In order to achieve its goal of a Korean welfare society in the 1980s, the Korean government will need to direct its attention to labor. Cheap, abundant, and skilled labor is not only the greatest asset towards Korea’s continued economic growth, but workers as consumers are also both the means and ends of production. Without enhancing the productivity of the Korean workforce, the country will not be able to achieve a welfare society. The central task of the Korean government in the 1980s should be to adjust and maintain the balance between growth and stability, by developing an effective workforce policy.

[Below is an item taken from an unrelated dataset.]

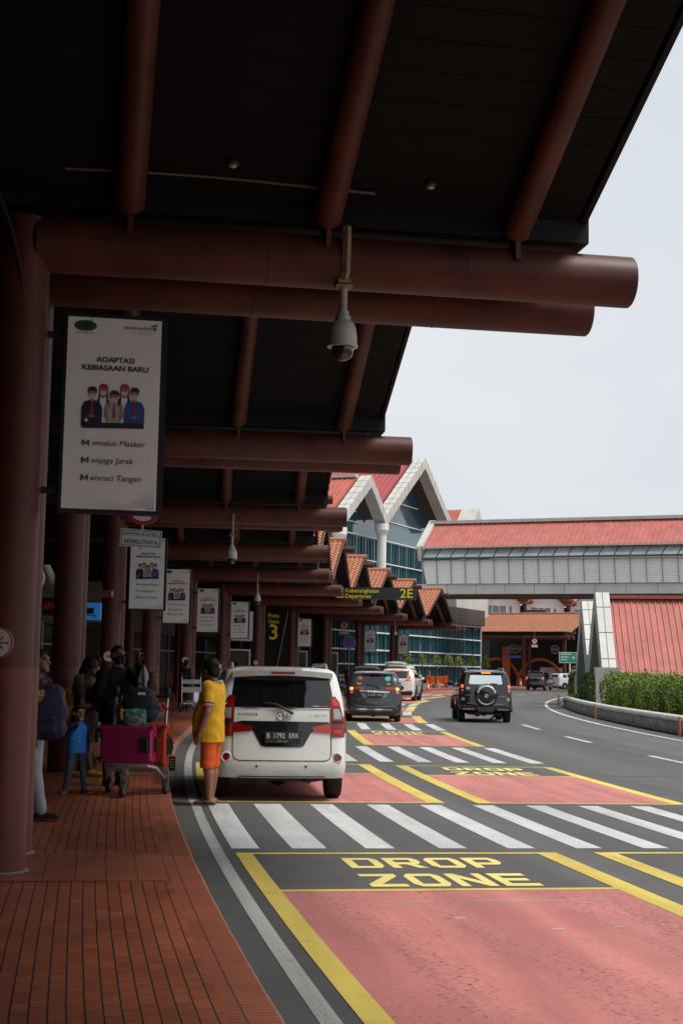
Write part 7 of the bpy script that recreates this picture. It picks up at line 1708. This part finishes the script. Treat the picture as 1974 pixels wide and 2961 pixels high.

The key claim of this study is that, while occupational training is important in Korea, the path to a welfare society lies in ensuring an efficient distribution of Korea’s workforce by modernizing employment stabilization. The conclusions of this study are summarized as follows:
First, significant investment needs to be made into establishing pragmatic labor-management relationships and into developing new technologies to increase productivity. Second, the number of local or regional daycare facilities should be increased, as married women in their 30s or older are more likely than their younger and unmarried counterparts to join the workforce, and as it will be important for Korean industries to retain these working women. Third, businesses need to establish responsible personnel management systems so as to ensure that only competent and enthusiastic employees are hired and retained. Fourth, rationalization of employment is crucial to improving the productivity of the Korean workforce. Fifth, the wage and remuneration system needs to be reformed so that individuals and groups earn in proportion to what they contribute. Sixth, Korean fiscal and financial policies should be developed and implemented only after job market circumstances are taken into consideration. Seventh, the Korean government should create employment support centers throughout the nation, and merge them with local institutes for occupational training and functional certification into local HR complexes, to minimize fractional employment. Eighth, the government should minimize its intervention in labor-management relations, instead encouraging labor and management to settle their disputes on their own.